WORK TO COMPLETE
Quote exactly the lines between the line containing "Write a Blender" and the line containing "R = math.radians", counting those two lines as part of the range. Leave the rest out.

= = = = =

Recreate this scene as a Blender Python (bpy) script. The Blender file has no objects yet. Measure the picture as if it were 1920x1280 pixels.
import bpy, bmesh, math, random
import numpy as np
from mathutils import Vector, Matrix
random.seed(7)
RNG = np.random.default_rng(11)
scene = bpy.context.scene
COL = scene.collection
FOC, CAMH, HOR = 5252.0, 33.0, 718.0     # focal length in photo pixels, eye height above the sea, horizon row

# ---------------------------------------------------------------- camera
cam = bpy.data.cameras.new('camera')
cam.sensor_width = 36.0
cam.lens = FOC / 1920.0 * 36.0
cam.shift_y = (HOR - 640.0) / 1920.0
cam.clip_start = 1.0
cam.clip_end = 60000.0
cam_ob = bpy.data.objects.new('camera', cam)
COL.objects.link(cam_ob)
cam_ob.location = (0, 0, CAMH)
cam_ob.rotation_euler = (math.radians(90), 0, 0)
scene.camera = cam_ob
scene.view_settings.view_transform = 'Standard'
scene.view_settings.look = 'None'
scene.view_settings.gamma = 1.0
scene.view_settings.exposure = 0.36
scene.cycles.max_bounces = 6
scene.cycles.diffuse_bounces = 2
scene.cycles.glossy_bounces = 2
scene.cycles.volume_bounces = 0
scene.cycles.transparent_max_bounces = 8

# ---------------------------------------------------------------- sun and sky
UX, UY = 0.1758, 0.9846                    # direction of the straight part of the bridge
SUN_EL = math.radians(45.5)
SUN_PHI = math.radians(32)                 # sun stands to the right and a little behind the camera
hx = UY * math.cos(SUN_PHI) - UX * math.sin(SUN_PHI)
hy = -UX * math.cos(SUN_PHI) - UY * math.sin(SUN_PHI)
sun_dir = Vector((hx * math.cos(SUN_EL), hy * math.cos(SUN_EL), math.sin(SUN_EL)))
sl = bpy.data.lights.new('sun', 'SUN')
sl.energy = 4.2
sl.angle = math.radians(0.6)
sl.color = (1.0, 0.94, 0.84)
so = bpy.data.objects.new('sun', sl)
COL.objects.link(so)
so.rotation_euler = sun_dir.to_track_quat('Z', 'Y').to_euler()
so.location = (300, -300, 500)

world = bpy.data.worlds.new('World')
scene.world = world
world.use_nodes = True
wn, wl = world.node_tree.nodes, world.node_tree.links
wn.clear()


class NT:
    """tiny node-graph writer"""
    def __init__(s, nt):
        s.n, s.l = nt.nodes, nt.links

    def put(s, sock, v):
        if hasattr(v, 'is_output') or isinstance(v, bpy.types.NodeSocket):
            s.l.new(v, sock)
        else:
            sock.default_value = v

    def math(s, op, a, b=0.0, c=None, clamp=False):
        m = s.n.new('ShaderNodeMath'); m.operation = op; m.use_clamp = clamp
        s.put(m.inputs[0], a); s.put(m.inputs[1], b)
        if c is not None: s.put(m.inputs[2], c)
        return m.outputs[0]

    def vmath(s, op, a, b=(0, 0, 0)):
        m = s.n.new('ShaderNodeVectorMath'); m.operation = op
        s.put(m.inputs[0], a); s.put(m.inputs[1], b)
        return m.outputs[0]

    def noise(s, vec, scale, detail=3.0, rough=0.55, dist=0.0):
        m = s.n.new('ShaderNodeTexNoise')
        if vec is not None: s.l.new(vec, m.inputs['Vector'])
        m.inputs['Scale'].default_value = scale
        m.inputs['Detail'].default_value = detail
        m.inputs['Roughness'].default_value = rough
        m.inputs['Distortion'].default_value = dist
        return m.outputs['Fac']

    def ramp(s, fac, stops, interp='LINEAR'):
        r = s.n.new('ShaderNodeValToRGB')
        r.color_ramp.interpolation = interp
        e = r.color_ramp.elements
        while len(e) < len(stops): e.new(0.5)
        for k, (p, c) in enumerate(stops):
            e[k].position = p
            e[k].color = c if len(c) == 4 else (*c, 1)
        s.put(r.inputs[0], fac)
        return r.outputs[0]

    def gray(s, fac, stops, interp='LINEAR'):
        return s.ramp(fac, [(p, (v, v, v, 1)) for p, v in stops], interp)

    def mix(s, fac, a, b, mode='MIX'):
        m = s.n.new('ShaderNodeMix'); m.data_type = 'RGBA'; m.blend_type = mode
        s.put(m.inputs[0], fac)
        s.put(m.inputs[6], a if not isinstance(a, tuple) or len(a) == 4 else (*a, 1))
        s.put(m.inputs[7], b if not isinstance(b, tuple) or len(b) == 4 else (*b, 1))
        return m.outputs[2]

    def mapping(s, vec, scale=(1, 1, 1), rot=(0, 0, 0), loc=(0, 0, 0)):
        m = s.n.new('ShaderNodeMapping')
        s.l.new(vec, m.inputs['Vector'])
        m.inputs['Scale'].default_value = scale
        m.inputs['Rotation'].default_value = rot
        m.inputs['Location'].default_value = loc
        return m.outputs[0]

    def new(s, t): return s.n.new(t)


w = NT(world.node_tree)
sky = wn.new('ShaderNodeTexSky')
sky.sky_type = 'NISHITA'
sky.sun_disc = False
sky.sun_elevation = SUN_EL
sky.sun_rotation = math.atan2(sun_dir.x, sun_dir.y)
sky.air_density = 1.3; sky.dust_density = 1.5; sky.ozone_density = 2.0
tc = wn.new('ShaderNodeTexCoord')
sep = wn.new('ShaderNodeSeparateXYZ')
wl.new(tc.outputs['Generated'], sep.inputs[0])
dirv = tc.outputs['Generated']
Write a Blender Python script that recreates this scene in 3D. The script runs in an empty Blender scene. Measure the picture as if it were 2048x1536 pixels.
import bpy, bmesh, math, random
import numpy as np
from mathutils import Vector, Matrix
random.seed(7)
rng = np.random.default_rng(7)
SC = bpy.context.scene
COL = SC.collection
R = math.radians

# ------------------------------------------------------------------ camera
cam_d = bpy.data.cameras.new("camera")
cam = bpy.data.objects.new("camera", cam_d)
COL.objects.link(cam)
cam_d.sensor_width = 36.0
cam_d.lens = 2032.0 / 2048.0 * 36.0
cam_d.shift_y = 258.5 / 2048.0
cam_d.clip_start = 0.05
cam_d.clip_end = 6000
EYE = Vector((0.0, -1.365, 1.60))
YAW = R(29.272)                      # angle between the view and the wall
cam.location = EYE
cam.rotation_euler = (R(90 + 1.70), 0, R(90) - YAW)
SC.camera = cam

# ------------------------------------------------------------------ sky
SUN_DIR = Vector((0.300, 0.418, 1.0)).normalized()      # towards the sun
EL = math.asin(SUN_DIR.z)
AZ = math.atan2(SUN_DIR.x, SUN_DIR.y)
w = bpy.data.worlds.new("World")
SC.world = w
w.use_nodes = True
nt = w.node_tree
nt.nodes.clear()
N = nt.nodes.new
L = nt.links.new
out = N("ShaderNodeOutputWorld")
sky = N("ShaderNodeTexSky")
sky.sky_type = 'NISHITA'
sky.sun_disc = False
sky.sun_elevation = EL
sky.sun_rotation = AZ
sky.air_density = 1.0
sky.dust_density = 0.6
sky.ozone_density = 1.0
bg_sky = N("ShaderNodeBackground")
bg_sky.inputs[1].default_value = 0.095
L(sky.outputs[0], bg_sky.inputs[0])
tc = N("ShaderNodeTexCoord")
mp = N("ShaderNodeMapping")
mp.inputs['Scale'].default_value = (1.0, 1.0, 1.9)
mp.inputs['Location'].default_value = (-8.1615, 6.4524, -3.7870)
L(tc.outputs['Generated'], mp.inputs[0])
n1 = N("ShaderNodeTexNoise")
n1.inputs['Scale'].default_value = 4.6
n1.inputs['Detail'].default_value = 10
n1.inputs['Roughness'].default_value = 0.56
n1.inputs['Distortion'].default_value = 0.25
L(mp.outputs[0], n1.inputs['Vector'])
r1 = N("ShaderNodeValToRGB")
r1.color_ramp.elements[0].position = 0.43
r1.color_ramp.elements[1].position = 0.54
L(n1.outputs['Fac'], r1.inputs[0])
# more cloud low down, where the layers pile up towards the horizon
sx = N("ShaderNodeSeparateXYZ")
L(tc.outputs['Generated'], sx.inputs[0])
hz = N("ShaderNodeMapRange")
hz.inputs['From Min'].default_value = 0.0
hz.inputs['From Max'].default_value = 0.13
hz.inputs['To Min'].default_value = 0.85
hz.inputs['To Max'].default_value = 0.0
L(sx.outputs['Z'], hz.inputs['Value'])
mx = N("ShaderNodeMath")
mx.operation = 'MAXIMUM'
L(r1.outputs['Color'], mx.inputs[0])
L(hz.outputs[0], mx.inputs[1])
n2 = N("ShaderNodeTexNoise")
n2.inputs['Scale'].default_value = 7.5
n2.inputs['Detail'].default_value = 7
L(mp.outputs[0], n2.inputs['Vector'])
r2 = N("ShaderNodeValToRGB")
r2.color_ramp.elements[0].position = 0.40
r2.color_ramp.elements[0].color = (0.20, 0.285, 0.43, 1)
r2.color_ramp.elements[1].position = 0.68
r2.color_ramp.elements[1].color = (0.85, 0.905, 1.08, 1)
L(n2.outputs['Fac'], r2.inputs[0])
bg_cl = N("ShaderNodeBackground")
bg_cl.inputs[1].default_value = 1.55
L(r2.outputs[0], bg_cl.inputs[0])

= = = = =

REPLY
Write a Blender Python script that recreates this scene in 3D. The script runs in an empty Blender scene. Measure the picture as if it were 2048x1536 pixels.
import bpy, bmesh, math, random
import numpy as np
from mathutils import Vector, Matrix
random.seed(7)
rng = np.random.default_rng(7)
SC = bpy.context.scene
COL = SC.collection
R = math.radians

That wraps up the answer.